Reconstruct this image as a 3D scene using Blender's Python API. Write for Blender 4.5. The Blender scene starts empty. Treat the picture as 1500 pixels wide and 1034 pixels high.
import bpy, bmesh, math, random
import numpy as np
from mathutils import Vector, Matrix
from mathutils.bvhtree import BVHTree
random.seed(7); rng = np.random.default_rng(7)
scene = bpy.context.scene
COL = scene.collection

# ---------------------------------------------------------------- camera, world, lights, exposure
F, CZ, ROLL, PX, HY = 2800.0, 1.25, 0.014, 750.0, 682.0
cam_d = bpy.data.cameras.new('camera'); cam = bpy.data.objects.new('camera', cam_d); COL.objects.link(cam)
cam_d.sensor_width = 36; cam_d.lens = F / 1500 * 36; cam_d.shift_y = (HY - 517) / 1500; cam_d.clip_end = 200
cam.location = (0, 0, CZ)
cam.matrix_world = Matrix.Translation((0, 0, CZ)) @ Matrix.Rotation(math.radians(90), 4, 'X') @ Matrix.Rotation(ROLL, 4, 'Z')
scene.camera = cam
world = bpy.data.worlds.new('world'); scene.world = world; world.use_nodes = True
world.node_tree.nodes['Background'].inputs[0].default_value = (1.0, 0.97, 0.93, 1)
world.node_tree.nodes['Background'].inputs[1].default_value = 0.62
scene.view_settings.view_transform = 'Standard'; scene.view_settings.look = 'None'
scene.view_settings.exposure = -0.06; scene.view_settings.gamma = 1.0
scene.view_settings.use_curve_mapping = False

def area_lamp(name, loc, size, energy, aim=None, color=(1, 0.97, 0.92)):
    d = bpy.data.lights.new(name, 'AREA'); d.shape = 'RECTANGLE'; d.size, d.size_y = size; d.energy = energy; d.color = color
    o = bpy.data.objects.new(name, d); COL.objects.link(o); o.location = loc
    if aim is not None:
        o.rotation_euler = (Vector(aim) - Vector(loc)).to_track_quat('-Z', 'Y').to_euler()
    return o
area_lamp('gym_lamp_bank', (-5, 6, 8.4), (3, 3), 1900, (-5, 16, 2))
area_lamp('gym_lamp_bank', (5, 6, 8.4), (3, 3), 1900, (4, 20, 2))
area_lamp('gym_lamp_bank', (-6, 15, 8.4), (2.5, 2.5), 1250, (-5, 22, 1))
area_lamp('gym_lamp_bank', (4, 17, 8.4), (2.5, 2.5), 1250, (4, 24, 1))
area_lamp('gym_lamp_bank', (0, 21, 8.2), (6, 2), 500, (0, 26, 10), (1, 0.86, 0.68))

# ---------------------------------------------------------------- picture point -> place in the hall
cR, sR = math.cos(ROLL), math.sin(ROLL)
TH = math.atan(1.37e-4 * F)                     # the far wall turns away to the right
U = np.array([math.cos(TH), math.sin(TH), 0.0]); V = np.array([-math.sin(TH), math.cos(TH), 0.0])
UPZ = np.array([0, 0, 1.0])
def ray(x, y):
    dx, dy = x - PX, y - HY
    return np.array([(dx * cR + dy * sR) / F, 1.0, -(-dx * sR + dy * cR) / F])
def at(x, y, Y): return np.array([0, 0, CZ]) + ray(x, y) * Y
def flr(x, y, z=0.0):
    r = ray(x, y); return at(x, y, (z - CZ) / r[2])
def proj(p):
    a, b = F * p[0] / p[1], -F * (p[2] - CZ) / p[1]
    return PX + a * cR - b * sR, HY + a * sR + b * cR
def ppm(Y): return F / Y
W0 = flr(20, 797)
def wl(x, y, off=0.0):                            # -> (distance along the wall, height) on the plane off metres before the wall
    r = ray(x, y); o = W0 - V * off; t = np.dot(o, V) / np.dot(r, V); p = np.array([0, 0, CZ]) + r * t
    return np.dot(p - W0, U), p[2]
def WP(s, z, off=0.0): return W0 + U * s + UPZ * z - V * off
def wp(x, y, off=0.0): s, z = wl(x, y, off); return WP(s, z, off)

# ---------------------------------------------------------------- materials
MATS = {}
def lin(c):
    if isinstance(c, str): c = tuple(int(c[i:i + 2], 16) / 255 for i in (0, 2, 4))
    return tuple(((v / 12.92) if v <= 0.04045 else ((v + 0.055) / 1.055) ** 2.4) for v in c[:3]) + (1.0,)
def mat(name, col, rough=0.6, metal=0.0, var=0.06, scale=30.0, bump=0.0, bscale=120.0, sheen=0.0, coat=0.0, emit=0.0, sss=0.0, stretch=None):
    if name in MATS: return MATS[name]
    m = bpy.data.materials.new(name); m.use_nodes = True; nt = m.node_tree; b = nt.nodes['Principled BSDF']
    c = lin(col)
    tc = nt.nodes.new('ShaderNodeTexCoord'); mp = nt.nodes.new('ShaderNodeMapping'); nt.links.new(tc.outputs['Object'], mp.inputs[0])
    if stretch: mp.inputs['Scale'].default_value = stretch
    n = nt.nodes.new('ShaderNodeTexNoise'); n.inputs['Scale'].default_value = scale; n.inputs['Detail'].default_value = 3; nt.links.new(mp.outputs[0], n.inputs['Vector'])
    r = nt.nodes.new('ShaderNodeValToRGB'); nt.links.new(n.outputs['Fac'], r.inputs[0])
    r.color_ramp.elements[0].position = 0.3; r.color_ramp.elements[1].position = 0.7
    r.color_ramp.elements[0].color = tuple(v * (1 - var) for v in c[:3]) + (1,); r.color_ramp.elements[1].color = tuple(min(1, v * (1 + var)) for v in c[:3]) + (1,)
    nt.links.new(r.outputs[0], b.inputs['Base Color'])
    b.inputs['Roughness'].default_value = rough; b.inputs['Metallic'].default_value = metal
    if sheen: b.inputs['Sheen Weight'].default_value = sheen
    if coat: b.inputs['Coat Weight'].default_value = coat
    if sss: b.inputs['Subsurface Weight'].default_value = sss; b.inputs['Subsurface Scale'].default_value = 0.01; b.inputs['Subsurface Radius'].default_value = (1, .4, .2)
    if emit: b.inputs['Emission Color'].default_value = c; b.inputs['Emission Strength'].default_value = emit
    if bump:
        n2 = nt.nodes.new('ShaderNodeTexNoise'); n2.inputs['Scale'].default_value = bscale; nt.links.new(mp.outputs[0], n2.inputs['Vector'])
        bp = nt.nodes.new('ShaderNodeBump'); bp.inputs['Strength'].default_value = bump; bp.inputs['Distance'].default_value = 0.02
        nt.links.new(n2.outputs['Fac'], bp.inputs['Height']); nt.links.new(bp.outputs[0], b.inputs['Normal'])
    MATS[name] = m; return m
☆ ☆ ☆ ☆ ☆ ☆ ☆
Task prompt: Copy every single line of the material above that holds "scene".

The solution:
Reconstruct this image as a 3D scene using Blender's Python API. Write for Blender 4.5. The Blender scene starts empty. Treat the picture as 1500 pixels wide and 1034 pixels high.
scene = bpy.context.scene
COL = scene.collection
scene.camera = cam
world = bpy.data.worlds.new('world'); scene.world = world; world.use_nodes = True
scene.view_settings.view_transform = 'Standard'; scene.view_settings.look = 'None'
scene.view_settings.exposure = -0.06; scene.view_settings.gamma = 1.0
scene.view_settings.use_curve_mapping = False